Blogger Singapura Roy Ngerng dan Han Hui Hui hari Senin (27/10/2014) akan menghadapi tuntutan karena terlibat dalam aksi protes soal dana pensiun warga Singapura.
Aksi berjudul “Return Our CPF” itu berlangsung di Speakers’ Corner pada 27 September lalu. Dalam aksi tersebut, blogger Roy Ngerng menuntut pemerintah Singapura mengembalikan sebagian dana pensiun yang tidak dikembalikan pemerintah. Sesuai aturan di Singapura, setiap warga menyisihkan 6% pendapatan untuk dijadikan dana pensiun, tapi Pemerintah Singapura hanya mengembalikan 3% saja kepada warganya.
Sesuai penjelasan polisi, kedua blogger ini dianggap telah membuat ‘ketidaknyamanan publik’ serta melangsungkan demonstrasi tanpa izin dari Komisi untuk Taman dan Pohon. Kedua tuntutan itu disertai denda masing-masing S$ 1,000 (sekitar Rp 9,4 juta) dan S$ 5,000 (sekitar (Rp 47 juta).
Di laman Facebooknya, Roy Ngerng mengaku tak habis percaya karena ia bisa jadi penjahat karena kasus ini. “Bayangkan, menjadi penjahat di negeri sendiri hanya karena bersuara.”
Pada Mei tahun ini, Roy Ngerng didugat oleh Perdana Menteri Singapura Lee Hsien Loong karena menulis tentang dana pensiun yang tak kembali ke warganya secara utuh. Tulisan itu diunggah di laman bloggernya yaitu www.thehearttruths.com. Karena tulisannya dan tunutan dari PM Singapura itu, sebulan kemudian Roy dipecat dari pekerjaannya. Ia lantas menggelar penggalangan dana dari warga Singapura untuk membayar pengacara. Ketika ditemui KBR di Malaysia dalam acara “Media and Internet Freedom 2014” yang diselenggarakan oleh SEAPA, Roy mengaku sekarang hanya bertahan hidup dengan uang tabungannya.
“Yang saya inginkan hanya bicara yang sejujurnya, memberitahu warga Singapura soal apa yang sebetulnya terjadi.

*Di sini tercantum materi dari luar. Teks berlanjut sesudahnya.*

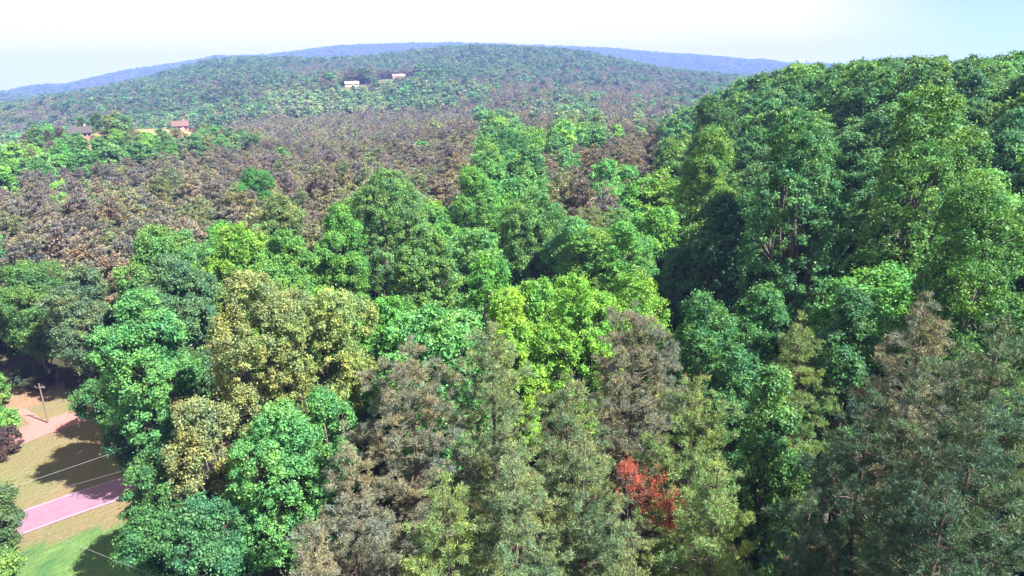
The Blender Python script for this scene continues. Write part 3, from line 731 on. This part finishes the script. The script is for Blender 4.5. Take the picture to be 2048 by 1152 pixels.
for (tw, w_, ln, sp), lst in keyed.items():
    lst.sort()
    for n_, (_, i) in enumerate(lst):
        if n_ < 12 and not (sp == 1 and n_ >= 8): LABEL[i] = '%s, %s %s %s' % (tw, ORD[n_], w_, ln) if len(lst) > 1 else '%s %s %s' % (tw, w_, ln)
        else: LABEL[i] = '%s among the many packed %s %s' % (tw, w_, ln)
for i in np.nonzero(single)[0]:
    x, y, sp, h, w, X, Y, dp, rad = recs[i]; sp = int(sp)
    if sp == 0: src, h0, w0 = (BN if rad < 120 else BM), (21 if rad < 120 else 20), 8.6
    else: src, h0, w0 = (PN if rad < 110 else PM), (24 if rad < 110 else 19), (7.0 if rad < 110 else 5.6)
    tm, cm = src[rng.integers(len(src))]
    lab, grp = LABEL[i], GROUPS[sp]
    nm = 'broadleaf_tree' if sp == 0 else 'pine_tree'
    root = empty(nm, (x, y, float(ground_z(x, y))), rng.uniform(0, 6.28)); root.scale = (w / w0, w / w0, h / h0); tag(root, lab, 'tree', grp)
    t = bpy.data.objects.new('trunk', tm); C.objects.link(t); t.parent = root
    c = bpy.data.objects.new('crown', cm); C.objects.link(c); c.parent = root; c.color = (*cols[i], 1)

# the rest of the forest: one object
def src_obj(kind, seed, H, W, **kw):
    w, c = (broadleaf if kind == 'broad' else pine)(seed, H, W, **kw)
    if kind == 'pine': mi = np.r_[c[3], np.full(len(w[1]), 2)]
    else: mi = np.r_[np.zeros(len(c[1]), int), np.full(len(w[1]), 1)]
    V, F = join([(c[0], c[1]), w]); tone = np.r_[c[2], np.full(len(w[1]), 0.5)]
    mats = [M_LEAF_I, M_BARK] if kind == 'broad' else [M_NEEDLE_I, M_CANDLE, M_PBARK]
    o = mesh_obj('forest_source', V, F, mats, attr=tone, mat_index=mi); C.objects.unlink(o); hidden.objects.link(o)
    return o
names = []
for i in range(3): src_obj('broad', 51 + i, 20, 8.4, nleaf=9000, leaf=0.30, clump=0.95).name = 'src_a%d' % i
for i in range(4): src_obj('pine', 31 + i, 19, 5.6, ntuft=1300, blades=8, nl=0.44, nw=0.070, candle=.008, pointy=1.25, spacing=0.9, base=0.36, grp=9).name = 'src_b%d' % i
for i in range(3): src_obj('broad', 61 + i, 20, 8.4, nleaf=1100, leaf=0.75, clump=1.5, lobes=6).name = 'src_c%d' % i
for i in range(3): src_obj('pine', 71 + i, 19, 5.6, ntuft=230, blades=5, nl=0.95, nw=0.16, candle=0, pointy=1.6, spacing=1.6, base=0.4).name = 'src_d%d' % i
src_names = sorted(o.name for o in hidden.objects)
rest = ~single
rr_ = recs[rest]; rc = cols[rest]
pos = np.stack([rr_[:, 0], rr_[:, 1], ground_z(rr_[:, 0], rr_[:, 1])], -1)
idx = np.zeros(len(rr_), int); farm = rr_[:, 8] > 420; br_ = rr_[:, 2] == 0
idx[br_ & ~farm] = 0 + rng.integers(0, 3, (br_ & ~farm).sum())
idx[~br_ & ~farm] = 3 + rng.integers(0, 4, (~br_ & ~farm).sum())
idx[br_ & farm] = 7 + rng.integers(0, 3, (br_ & farm).sum())
idx[~br_ & farm] = 10 + rng.integers(0, 3, (~br_ & farm).sum())
scl = np.stack([rr_[:, 4] / np.where(br_, 8.4, 5.6)] * 2 + [rr_[:, 3] / np.where(br_, 20, 19)], -1)
me = bpy.data.meshes.new('distant_forest'); me.vertices.add(len(pos)); me.vertices.foreach_set('co', pos.astype(np.float32).ravel())
def padd(nm, typ, fld, val):
    a = me.attributes.new(nm, typ, 'POINT'); a.data.foreach_set(fld, np.ascontiguousarray(val).ravel())
padd('pick', 'INT', 'value', idx.astype(np.int32)); padd('spin', 'FLOAT', 'value', rng.uniform(0, 6.28, len(pos)).astype(np.float32))
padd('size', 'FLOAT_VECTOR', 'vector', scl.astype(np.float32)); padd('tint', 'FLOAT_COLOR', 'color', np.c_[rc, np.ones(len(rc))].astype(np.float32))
fo = bpy.data.objects.new('distant_forest', me); C.objects.link(fo)
tag(fo, 'mixed green and brown forest stretching to the far hills', 'forest', kind='stuff')
ng = bpy.data.node_groups.new('forest_spread', 'GeometryNodeTree')
ng.interface.new_socket('Geometry', in_out='INPUT', socket_type='NodeSocketGeometry'); ng.interface.new_socket('Geometry', in_out='OUTPUT', socket_type='NodeSocketGeometry')
gi = ng.nodes.new('NodeGroupInput'); go = ng.nodes.new('NodeGroupOutput'); iop = ng.nodes.new('GeometryNodeInstanceOnPoints'); ci = ng.nodes.new('GeometryNodeCollectionInfo')
ci.inputs['Collection'].default_value = hidden; ci.inputs['Separate Children'].default_value = True; ci.inputs['Reset Children'].default_value = True
def nattr(nm, typ):
    a = ng.nodes.new('GeometryNodeInputNamedAttribute'); a.data_type = typ; a.inputs['Name'].default_value = nm
    return next(s for s in a.outputs if s.enabled)
iop.inputs['Pick Instance'].default_value = True
cx = ng.nodes.new('ShaderNodeCombineXYZ'); e2r = ng.nodes.new('FunctionNodeEulerToRotation')
lk = ng.links.new
lk(gi.outputs[0], iop.inputs['Points']); lk(ci.outputs[0], iop.inputs['Instance']); lk(nattr('pick', 'INT'), iop.inputs['Instance Index'])
lk(nattr('spin', 'FLOAT'), cx.inputs[2]); lk(cx.outputs[0], e2r.inputs[0]); lk(e2r.outputs[0], iop.inputs['Rotation'])
lk(nattr('size', 'FLOAT_VECTOR'), iop.inputs['Scale']); lk(iop.outputs[0], go.inputs[0])
md = fo.modifiers.new('spread', 'NODES'); md.node_group = ng

# ------------------------------------------------------------------ houses
def box(x0, x1, y0, y1, z0, z1):
    V = np.array([(x, y, z) for z in (z0, z1) for y in (y0, y1) for x in (x0, x1)], float)
    F = np.array([(0, 2, 3, 1), (4, 5, 7, 6), (0, 1, 5, 4), (2, 6, 7, 3), (0, 4, 6, 2), (1, 3, 7, 5)])
    return V, F
def house(X, Y, D, w, dep_, hh, wallc, roofc, label, windows=4, rz=0.0):
    p = at(X, Y, D); gz = float(ground_z(p[0], p[1])); print('house', X, 'sight z', p[2], 'ground', gz)
    az = math.atan2(p[0], p[1])
    root = empty('house', (p[0], p[1], max(gz, p[2] - 6 if p[2] - gz < 14 else gz)), -az + rz); tag(root, label, 'house')
    if p[2] > gz + 0.5: root.location.z = gz
    mw = simple_mat('house_wall', wallc, tuple(c * 1.15 for c in wallc), 0.6, 0.85); mr = simple_mat('house_roof', roofc, tuple(c * 1.4 for c in roofc), 0.8, 0.8)
    w2, d2 = w / 2, dep_ / 2
    V, F = box(-w2, w2, -d2, d2, -1.0, hh)
    g1 = np.array([(-w2, -d2, hh), (-w2, d2, hh), (-w2, 0, hh + d2 * .75 - 0.2), (w2, -d2, hh), (w2, d2, hh), (w2, 0, hh + d2 * .75 - 0.2)])
    V2 = np.vstack([V, g1]); F2 = np.vstack([F, [[8, 10, 9, 9], [11, 12, 13, 13]]])
    me_ = bpy.data.meshes.new('wall'); me_.from_pydata([tuple(v) for v in V2], [], [tuple(f) for f in F] + [(8, 10, 9), (11, 12, 13)]); me_.materials.append(mw)
    o = bpy.data.objects.new('wall', me_); C.objects.link(o); o.parent = root
    e = 0.6; rh = hh + d2 * .75
    rv = [(-w2 - e, -d2 - e, hh - .35), (w2 + e, -d2 - e, hh - .35), (w2 + e, 0, rh), (-w2 - e, 0, rh), (w2 + e, d2 + e, hh - .35), (-w2 - e, d2 + e, hh - .35)]
    rv += [(a, b, c + .22) for a, b, c in rv]
    me_ = bpy.data.meshes.new('roof'); me_.from_pydata(rv, [], [(0, 3, 2, 1), (3, 5, 4, 2), (6, 7, 8, 9), (9, 8, 10, 11), (0, 1, 7, 6), (5, 11, 10, 4), (0, 6, 9, 3), (3, 9, 11, 5), (1, 2, 8, 7), (2, 4, 10, 8)]); me_.materials.append(mr)
    ro = bpy.data.objects.new('roof', me_); C.objects.link(ro); ro.parent = root
    b = box(w * .2, w * .2 + .8, .6, 1.4, rh - 1.2, rh + 1.1); mesh_obj('chimney', b[0], b[1], mw, ro)
    for i in range(windows):
        x = -w2 + w * (i + 0.5) / windows
        if i == windows // 2:
            b = box(x - .5, x + .5, -d2 - .06, -d2 + .02, 0, 2.1); mesh_obj('door', b[0], b[1], M_TRIM, root); continue
        b = box(x - .65, x + .65, -d2 - .07, -d2 + .02, 1.0, 2.3); f = mesh_obj('window', b[0], b[1], M_TRIM, root)
        b = box(x - .52, x + .52, -d2 - .09, -d2 - .04, 1.1, 2.2); mesh_obj('pane', b[0], b[1], M_GLASS, f)
house(163, 274, 350, 7.6, 6, 2.6, (0.30, 0.12, 0.13), (0.035, 0.03, 0.035), 'pink walled house with a dark roof among trees at the far left', 5)
house(362, 260, 405, 7.4, 6, 2.8, (0.28, 0.11, 0.10), (0.09, 0.05, 0.05), 'reddish brick house partly hidden by trees behind the brown stand', 4)
house(704, 169, 900, 17, 7, 3.0, (0.42, 0.38, 0.27), (0.20, 0.18, 0.14), 'long cream building in a clearing on the far wooded slope', 6)
house(798, 155, 1060, 18, 8, 4.0, (0.42, 0.34, 0.25), (0.24, 0.13, 0.11), 'tan building with a reddish roof farthest up the wooded slope', 5)

# ------------------------------------------------------------------ pole, cables, small plants by the road
def pole_at(X, Y, top, label):
    p = ground_at(X, Y); q = at(top[0], top[1], math.hypot(p[0], p[1])); h = q[2] - p[2]
    root = empty('utility_pole', (p[0], p[1], p[2])); tag(root, label, 'pole')
    V, F = tube(np.array([[0, 0, -.5], [0, 0, h * .5], [0, 0, h]]), [0.13, 0.11, 0.08], 10); mesh_obj('post', V, F, M_POLE, root, smooth=True)
    b = box(-.7, .7, -.05, .05, h - .7, h - .58); mesh_obj('crossarm', b[0], b[1], M_POLE, root)
    for s in (-.6, 0.3, .6):
        V, F = tube(np.array([[s, 0, h - .55], [s, 0, h - .42], [s, 0, h - .32]]), [0.05, 0.07, 0.03], 8); mesh_obj('insulator', V, F, M_POLE, root, smooth=True)
    return p, h
pole_at(97, 846, (73, 768), 'thin leaning looking utility pole beside the driveway in the tree shadow')
def cable(a, b, sag, r, label):
    t = np.linspace(0, 1, 24)[:, None]; P = a * (1 - t) + b * t - np.array([0, 0, 1.0]) * sag * 4 * t * (1 - t)
    c = P[0].copy(); o = mesh_obj('power_cable', *tube(P - c, np.full(24, r), 6), M_WIRE, smooth=True); o.location = c; tag(o, label, 'cable')
def at_z(X, Y, z):
    r = ray(X, Y); t = (z - CAM_Z) / r[2]; return np.array([0, 0, CAM_Z]) + r * t
cable(at_z(-160, 1034, 8), at_z(360, 858, 8), 0.15, 0.014, 'pale overhead cable crossing the dark shadow above the road')
cable(at_z(-160, 1052, 6), at_z(360, 908, 6), 0.15, 0.008, 'thin faint cable just below the brighter one over the shadow')
cable(at_z(-20, 1018, 9), at_z(470, 1215, 9), 0.1, 0.014, 'bright cable slanting down across the shade at the bottom left')
def bush(X, Y, W, H, col, seed, label, name='shrub', base=0.08):
    p = ground_at(X, Y)
    plant_tree(name, 'broad', (p[0], p[1], p[2]), label, 'shrub', None, col, seed, H, W, base=base, nleaf=9000, leaf=0.13, clump=.45)
bush(4, 872, 4.6, 3.0, (0.10, 0.20, 0.05), 901, 'bright green shrub at the left edge above the driveway')
bush(-2, 912, 5.2, 3.2, (0.05, 0.034, 0.036), 902, 'dark reddish shrub at the left edge beside the driveway')
bush(4, 1165, 3.2, 2.6, (0.11, 0.18, 0.05), 903, 'yellow green shrub at the very bottom left corner')
bush(72, 775, 6.0, 2.6, (0.03, 0.045, 0.03), 904, 'low dark hedge bush along the top of the clay patch')
bush(-10, 815, 5.0, 4.5, (0.09, 0.17, 0.045), 905, 'leafy green shrub at the left edge beside the clay patch')

# ------------------------------------------------------------------ air
def haze():
    V, F = box(-6200, 6200, -6200, 6200, GZ[0] - 1.0, max(GZ[1] + 34.0, CAM_Z + 20))
    m, nt, N, L = new_mat('haze_air'); out = N.new('ShaderNodeOutputMaterial'); v = N.new('ShaderNodeVolumePrincipled')
    v.inputs['Color'].default_value = (0.26, 0.38, 1.0, 1); v.inputs['Density'].default_value = 1.9e-4; v.inputs['Anisotropy'].default_value = 0.0
    L.new(v.outputs[0], out.inputs['Volume'])
    o = mesh_obj('haze', V, F, m); tag(o, 'pale blue haze in the air over the far hills', kind='stuff')
haze()
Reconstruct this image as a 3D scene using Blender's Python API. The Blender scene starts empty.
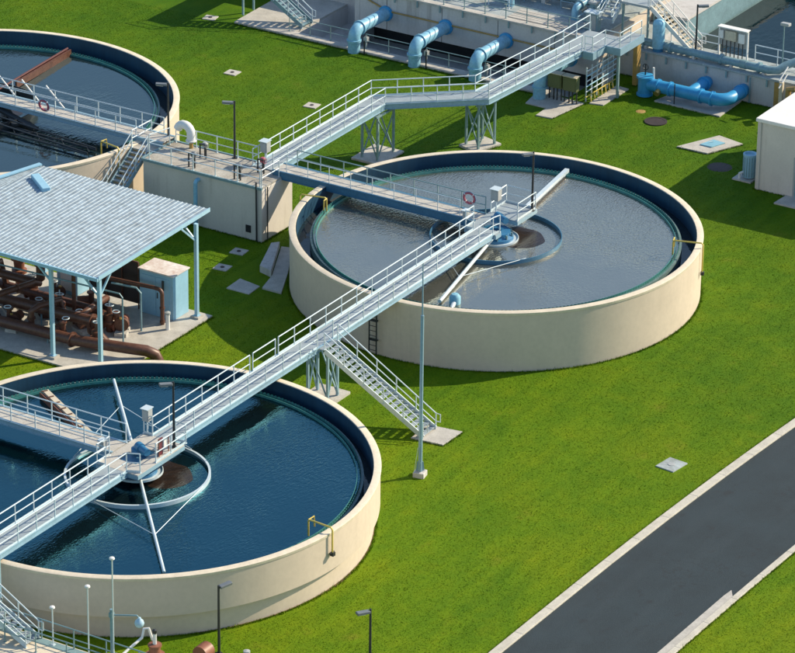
import bpy, bmesh, math, random
import numpy as np
from mathutils import Vector, Matrix
random.seed(4); RNG = np.random.default_rng(4)
PI = math.pi; R = math.radians
S = bpy.context.scene; C = S.collection
# ------------------------------------------------------------ camera, sky, sun, exposure
# plant frame: +X along the long bridge, +Y towards the upper-left clarifier, metres
YAW, PITCH, ROLL = R(31.551), R(24.571), -0.0125
CAM = Vector((-186.98, -108.11, 95.92))
fw = Vector((math.cos(PITCH)*math.cos(YAW), math.cos(PITCH)*math.sin(YAW), -math.sin(PITCH)))
rt0 = Vector((math.sin(YAW), -math.cos(YAW), 0)); up0 = rt0.cross(fw)
rt = math.cos(ROLL)*rt0 - math.sin(ROLL)*up0; up = math.cos(ROLL)*up0 + math.sin(ROLL)*rt0
cd = bpy.data.cameras.new('camera'); cam = bpy.data.objects.new('camera', cd); C.objects.link(cam)
cam.matrix_world = Matrix(((rt.x, up.x, -fw.x, CAM.x), (rt.y, up.y, -fw.y, CAM.y), (rt.z, up.z, -fw.z, CAM.z), (0, 0, 0, 1)))
cd.sensor_width = 36; cd.lens = 36*4000/795; cd.clip_start = 1; cd.clip_end = 3000
S.camera = cam
SUN_AZ, SUN_EL = R(-37), R(33)
sd = Vector((math.cos(SUN_EL)*math.cos(SUN_AZ), math.cos(SUN_EL)*math.sin(SUN_AZ), math.sin(SUN_EL)))
w = bpy.data.worlds.new('World'); S.world = w; w.use_nodes = True
wn = w.node_tree; bgn = wn.nodes['Background']
sky = wn.nodes.new('ShaderNodeTexSky'); sky.sky_type = 'NISHITA'; sky.sun_disc = False
sky.sun_elevation = SUN_EL; sky.sun_rotation = PI/2 - SUN_AZ
sky.air_density = 1.3; sky.dust_density = 0.7; sky.ozone_density = 3.0
wn.links.new(sky.outputs['Color'], bgn.inputs['Color']); bgn.inputs['Strength'].default_value = 0.12
sl = bpy.data.lights.new('sun', 'SUN'); sun = bpy.data.objects.new('sun', sl); C.objects.link(sun)
sl.energy = 4.6; sl.angle = R(0.5); sl.color = (1.0, 0.86, 0.63)
sun.rotation_euler = sd.to_track_quat('Z', 'Y').to_euler(); sun.location = (0, 0, 120)
S.view_settings.view_transform = 'Standard'; S.view_settings.look = 'None'
S.view_settings.exposure = 0.47; S.view_settings.gamma = 1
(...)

Jadi bersama-sama, kita bisa melakukan apa yang benar untuk melindungi diri kita dan negara kita – terutama keluarga dan anak-anak kita. Karena itulah saya bersuara – supaya kita bisa melindungi diri sendiri.”
Semula hanya Roy Ngerng yang mendapatkan tuntutan hukum. Tapi kini ada lima orang lagi yang mendapatkan tuntutan karena memperjuangkan dana pensiun.
“Apakah kami takut? Tentu saja,” tulis Roy di laman Facebooknya. “Tapi mengetahui apa yang kamu perjuangkan, kamu harus berani, kuat dan bertahan.”
“Ini bukan jalan yang mudah, tapi paling tidak kita sudah melakukannya. Paling tidak kita melakukannya sekarang.”
Roy mengaku hingga sekarang masih mendapatkan dukungan dari warga sekitar.
“Saya bertemu beberapa orang di jalanan yang menemui saya dan bilang kalau mereka tahu saya sedang diselidiki dan dituntut. Mereka bilang, mereka akan terus mendukung saya, mendukung kami.”
Senin lusa, Roy akan mendatangi pengadilan jam 10 pagi untuk menghadapi sidang tuntutan. Ia mengingatkan warga Singapura kalau pemerintah telah mengambil dana pensiun warga untuk dirinya sendiri.
“Bukannya menjawab kegelisahan warga Singapura soal ini, Pemerintah malah diam saja dan malah menuntut balik ke warga supaya kita diam.”
Biaya yang harus dikeluarkan untuk urusan hukum ini bisa mencapai S$ 30,000 (lebih dari Rp 280 juta) untuk enam orang ini.
Satu hal yang menurut Roy baru ia pelajari adalah,”Kebebasan itu tidak gratis.” Karena itu ia meminta warga Singapura untuk memperjuangkan kebebasan mereka sekarang.
Singapura, bersama-sama dengan Malaysia, Cina dan Burma, belum meratifikasi Konvensi Hak Sipil dan Politik (ICCPR) yang menjamin kebebasan berekspresi. Di negeri Singa itu, warga yang ingin berdemonstrasi, membuat pameran dan pertunjukan atau bicara bebas hanya bisa dilakukan di Speakers’ Corner di Taman Hong Lim. Aktivitas seperti itu dilarang keras di bagian lain Singapura.